Als Laufrad bezeichnet man die Gesamtheit eines Vorder- oder Hinterrades beim Fahrrad. Manchmal wird ein Laufrad umgangssprachlich als Felge oder Reifen bezeichnet, obwohl es sich dabei lediglich um Bestandteile des Laufrades handelt. Welche Teile genau der Begriff „Laufrad“ umfasst, ist nicht fest definiert und hängt von äußeren Umständen ab. Im Betrieb, d. h. im Rennen, bezeichnet der Begriff stets ein vollständiges und einsatzbereites Rad. Beim Kauf von Laufrädern werden diese meistens mit Felgenband und ohne Reifen, Schlauch, Zahnkranzpaket und Bremsscheibe geliefert. Alle Laufräder eines Fahrrades zusammen bezeichnet man als Laufradsatz (LRS).
Bauformen
Klassisches Laufrad
Bei einem klassischen Laufrad handelt es sich um ein Speichenrad, dessen Einzelteile alle genormt sind. Dadurch können beim Zusammenbau eines Laufrads problemlos Komponenten unterschiedlicher Hersteller verwendet werden. Alle Teile sind einzeln erhältlich, so dass defekte Teile einfach ausgetauscht werden können. Außerdem sind alle Werkzeuge leicht zu beschaffen. Ein klassisches Laufrad besteht aus:
- Felge,
- Speichen und Nippel,
- evtl. Unterlegscheiben für die Speichenköpfe,
- Nabe, am Hinterrad mit Freilaufkörper
- Achse, oft in Form eines Schnellspanners oder einer Steckachse,
- Bereifung mit Mantel (auch Decke genannt), Schlauch und Felgenband beziehungsweise (bei Schlauchreifen) Reifen und Felgenkleber (meistens Reifenkitt, früher Teerband),
- einem oder mehreren Kettenritzeln (nur am Hinterrad) und
- evtl. einer Bremsscheibe.
Die Anzahl der Speichen hängt von Preis des Laufrads und vom Einsatzzweck ab. Am meisten verbreitet sind Laufräder mit 36 Speichen, am weniger stark belasteten Vorderrad sind auch Laufräder mit 32 Speichen anzutreffen. Moderne Mountainbikelaufräder haben manchmal vorne und hinten jeweils 32 oder 28 Speichen. Speziell in der Vergangenheit waren an Tandems Laufräder mit 40 oder 48 Speichen verbreitet; mit modernen Komponenten sind 36 Speichen in der Regel ausreichend. Rennräder haben zur Reduzierung des Gewichts und Verbesserung der Aerodynamik häufig deutlich weniger als 36 Speichen; am Vorderrad sind Laufräder mit nur 12 Speichen möglich.

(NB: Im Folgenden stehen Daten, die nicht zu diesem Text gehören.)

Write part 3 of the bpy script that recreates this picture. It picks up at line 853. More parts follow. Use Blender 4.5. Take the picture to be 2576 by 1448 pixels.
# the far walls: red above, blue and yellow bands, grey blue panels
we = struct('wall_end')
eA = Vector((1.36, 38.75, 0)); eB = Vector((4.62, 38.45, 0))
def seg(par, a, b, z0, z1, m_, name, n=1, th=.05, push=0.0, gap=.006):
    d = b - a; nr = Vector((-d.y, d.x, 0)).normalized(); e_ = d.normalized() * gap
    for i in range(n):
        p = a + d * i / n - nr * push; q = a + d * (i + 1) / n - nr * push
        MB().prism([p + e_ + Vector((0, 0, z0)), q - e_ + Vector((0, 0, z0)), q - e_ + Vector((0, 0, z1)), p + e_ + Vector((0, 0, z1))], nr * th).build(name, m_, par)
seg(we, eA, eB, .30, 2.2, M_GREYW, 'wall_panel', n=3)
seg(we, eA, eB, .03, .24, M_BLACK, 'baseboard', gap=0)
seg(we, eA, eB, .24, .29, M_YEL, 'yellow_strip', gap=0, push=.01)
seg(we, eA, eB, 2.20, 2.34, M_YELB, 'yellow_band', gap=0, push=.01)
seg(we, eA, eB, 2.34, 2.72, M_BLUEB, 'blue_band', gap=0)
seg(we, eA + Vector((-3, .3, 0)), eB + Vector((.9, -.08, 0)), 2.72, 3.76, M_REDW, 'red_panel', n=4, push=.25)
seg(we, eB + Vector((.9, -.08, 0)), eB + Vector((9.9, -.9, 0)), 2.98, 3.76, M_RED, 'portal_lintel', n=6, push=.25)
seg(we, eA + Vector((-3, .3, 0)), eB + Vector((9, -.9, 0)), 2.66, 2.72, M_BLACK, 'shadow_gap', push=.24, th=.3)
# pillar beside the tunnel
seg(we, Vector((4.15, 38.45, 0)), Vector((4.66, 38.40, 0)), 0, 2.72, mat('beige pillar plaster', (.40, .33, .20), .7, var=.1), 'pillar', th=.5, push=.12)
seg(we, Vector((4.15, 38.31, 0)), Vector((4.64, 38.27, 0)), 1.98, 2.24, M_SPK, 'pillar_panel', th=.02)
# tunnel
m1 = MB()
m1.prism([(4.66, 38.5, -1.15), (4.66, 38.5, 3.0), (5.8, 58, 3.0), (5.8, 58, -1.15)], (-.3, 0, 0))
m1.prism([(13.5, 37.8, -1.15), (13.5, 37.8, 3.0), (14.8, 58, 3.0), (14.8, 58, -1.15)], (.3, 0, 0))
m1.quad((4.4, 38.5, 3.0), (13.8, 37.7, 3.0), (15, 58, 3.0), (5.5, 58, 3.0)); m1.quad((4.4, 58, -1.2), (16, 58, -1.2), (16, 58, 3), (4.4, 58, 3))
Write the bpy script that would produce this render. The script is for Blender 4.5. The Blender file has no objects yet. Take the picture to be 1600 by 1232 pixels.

Für Trainingslaufradsätze am Rennrad werden selten noch klassische 36-Loch-Felgen verwendet. Im Straßenradsport wurden bis in die 90er Jahre fast ausschließlich 28-Loch-Felgen benutzt. Im Bahnradsport war dagegen die 36-Loch-Felge Standard, bis andere Bauarten sie ablösten.
Klassisches Laufrad mit geraden Speichen
Eine Abweichung des klassischen Laufrads ist eines mit geraden, ungekröpften Speichen. Zum Aufbau sind entsprechende Naben und Speichen erforderlich, die Felge und alle anderen Bauteile unterscheiden sich nicht. Der Vorteil ist, dass die Naben für gerade Speichen leichter sind und die Biegebelastung auf den Speichenbogen entfällt. Passende Naben und Speichen gibt es von unterschiedlichen Herstellern, sodass Defekte reparierbar sind. Es sind – je nach Nabentyp – radiale und tangentiale (gekreuzte) Einspeichungen mit geraden Speichen möglich. Die Speichen sind hier oft als Aero- oder Messerspeichen ausgebildet; zum Drehen der Nippel beim Spannen muss die Speiche mit einem Spezialwerkzeug an der abgeflachten Aero-Profilierung gegengehalten werden, da sich sonst lediglich die gesamte Speiche in der Nabe mitdreht und kein Zug am Nippelgewinde aufgebaut wird.
Systemlaufrad
Bei Systemlaufrädern verändern einzelne Hersteller die Einzelteile und Bauweisen von Laufrädern. Reifen, Schlauch und Felgenband entsprechen denjenigen klassischer Laufräder, um eine Auswahl und Austauschbarkeit zu gewährleisten.
Verbreitet sind insbesondere „umgekehrt“ eingebaute Speichen, also mit den Speichennippeln an der Nabe statt an der Felge. Das verringert das Massenträgheitsmoment des Laufrades und den Luftwiderstand, da die im Vergleich zum Speichenkopf etwas schwereren Nippel an der Nabe eine niedrigere Umlaufgeschwindigkeit haben. Solche Speichen sind oft durchgängig gerade statt mit abgewinkeltem Speichenkopf. Das Querschnittsprofil des Mittelteiles der Speichen von Rennrad-Laufrädern ist in der Regel oval oder schmal rautenförmig, um den Luftwiderstand zu verringern („Messerspeichen“). Durch eine Abstimmung der einzelnen Komponenten aufeinander lässt sich die Speichenanzahl reduzieren, teilweise werden im Vorderrad nur 12 Speichen verwendet. Die Speichen bestehen in der Regel aus festen Stahl-, seltener Aluminium-Legierungen und nur sehr vereinzelt, etwa bei teuren Wettkampflaufrädern, aus mit Kohlenstoff- oder Aramidfasern (Kevlar) verstärkten Kunststoffen. Als Felgenmaterial wird außer Aluminium zunehmend kohlenstofffaserverstärkter Kunststoff („Carbon“) verwendet.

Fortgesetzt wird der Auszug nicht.